Your goal
Quote the full listing word for word.

___ Given data ___

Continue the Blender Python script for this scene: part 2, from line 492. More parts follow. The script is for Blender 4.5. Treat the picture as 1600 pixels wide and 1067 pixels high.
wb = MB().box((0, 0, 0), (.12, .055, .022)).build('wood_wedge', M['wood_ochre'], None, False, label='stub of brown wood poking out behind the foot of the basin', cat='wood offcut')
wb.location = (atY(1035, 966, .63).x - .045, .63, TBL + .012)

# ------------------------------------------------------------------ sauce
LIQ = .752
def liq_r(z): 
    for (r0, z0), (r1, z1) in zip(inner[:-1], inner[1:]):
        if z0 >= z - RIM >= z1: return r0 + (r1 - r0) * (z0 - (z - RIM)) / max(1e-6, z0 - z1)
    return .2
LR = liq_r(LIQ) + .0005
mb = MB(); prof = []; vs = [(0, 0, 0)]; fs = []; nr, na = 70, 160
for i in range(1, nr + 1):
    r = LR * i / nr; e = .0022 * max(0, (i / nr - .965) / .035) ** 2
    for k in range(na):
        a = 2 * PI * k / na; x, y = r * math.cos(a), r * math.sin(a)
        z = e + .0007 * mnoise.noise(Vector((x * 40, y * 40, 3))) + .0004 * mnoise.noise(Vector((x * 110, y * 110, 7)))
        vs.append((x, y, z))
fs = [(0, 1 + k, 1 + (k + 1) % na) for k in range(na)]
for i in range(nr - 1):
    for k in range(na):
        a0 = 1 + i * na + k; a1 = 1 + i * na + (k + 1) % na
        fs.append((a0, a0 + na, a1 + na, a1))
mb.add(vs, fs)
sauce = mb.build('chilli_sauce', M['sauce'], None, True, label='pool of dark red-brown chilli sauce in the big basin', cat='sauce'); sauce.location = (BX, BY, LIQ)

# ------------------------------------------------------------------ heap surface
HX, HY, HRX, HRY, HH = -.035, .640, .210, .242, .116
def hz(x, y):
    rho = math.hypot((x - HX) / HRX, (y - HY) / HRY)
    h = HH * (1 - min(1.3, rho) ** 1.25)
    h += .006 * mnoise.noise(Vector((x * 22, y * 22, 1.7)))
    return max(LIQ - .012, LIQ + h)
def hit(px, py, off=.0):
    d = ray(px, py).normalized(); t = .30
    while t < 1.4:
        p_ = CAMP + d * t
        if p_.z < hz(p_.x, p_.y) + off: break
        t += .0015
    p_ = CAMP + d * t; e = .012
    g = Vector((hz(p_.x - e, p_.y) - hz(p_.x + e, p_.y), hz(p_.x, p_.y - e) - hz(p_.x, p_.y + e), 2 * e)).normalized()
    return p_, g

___

Output of the exercise
Continue the Blender Python script for this scene: part 2, from line 492. More parts follow. The script is for Blender 4.5. Treat the picture as 1600 pixels wide and 1067 pixels high.
wb = MB().box((0, 0, 0), (.12, .055, .022)).build('wood_wedge', M['wood_ochre'], None, False, label='stub of brown wood poking out behind the foot of the basin', cat='wood offcut')
wb.location = (atY(1035, 966, .63).x - .045, .63, TBL + .012)

# ------------------------------------------------------------------ sauce
LIQ = .752
def liq_r(z): 
    for (r0, z0), (r1, z1) in zip(inner[:-1], inner[1:]):
        if z0 >= z - RIM >= z1: return r0 + (r1 - r0) * (z0 - (z - RIM)) / max(1e-6, z0 - z1)
    return .2
LR = liq_r(LIQ) + .0005
mb = MB(); prof = []; vs = [(0, 0, 0)]; fs = []; nr, na = 70, 160
for i in range(1, nr + 1):
    r = LR * i / nr; e = .0022 * max(0, (i / nr - .965) / .035) ** 2
    for k in range(na):
        a = 2 * PI * k / na; x, y = r * math.cos(a), r * math.sin(a)
        z = e + .0007 * mnoise.noise(Vector((x * 40, y * 40, 3))) + .0004 * mnoise.noise(Vector((x * 110, y * 110, 7)))
        vs.append((x, y, z))
fs = [(0, 1 + k, 1 + (k + 1) % na) for k in range(na)]
for i in range(nr - 1):
    for k in range(na):
        a0 = 1 + i * na + k; a1 = 1 + i * na + (k + 1) % na
        fs.append((a0, a0 + na, a1 + na, a1))
mb.add(vs, fs)
sauce = mb.build('chilli_sauce', M['sauce'], None, True, label='pool of dark red-brown chilli sauce in the big basin', cat='sauce'); sauce.location = (BX, BY, LIQ)

# ------------------------------------------------------------------ heap surface
HX, HY, HRX, HRY, HH = -.035, .640, .210, .242, .116
def hz(x, y):
    rho = math.hypot((x - HX) / HRX, (y - HY) / HRY)
    h = HH * (1 - min(1.3, rho) ** 1.25)
    h += .006 * mnoise.noise(Vector((x * 22, y * 22, 1.7)))
    return max(LIQ - .012, LIQ + h)
def hit(px, py, off=.0):
    d = ray(px, py).normalized(); t = .30
    while t < 1.4:
        p_ = CAMP + d * t
        if p_.z < hz(p_.x, p_.y) + off: break
        t += .0015
    p_ = CAMP + d * t; e = .012
    g = Vector((hz(p_.x - e, p_.y) - hz(p_.x + e, p_.y), hz(p_.x, p_.y - e) - hz(p_.x, p_.y + e), 2 * e)).normalized()
    return p_, g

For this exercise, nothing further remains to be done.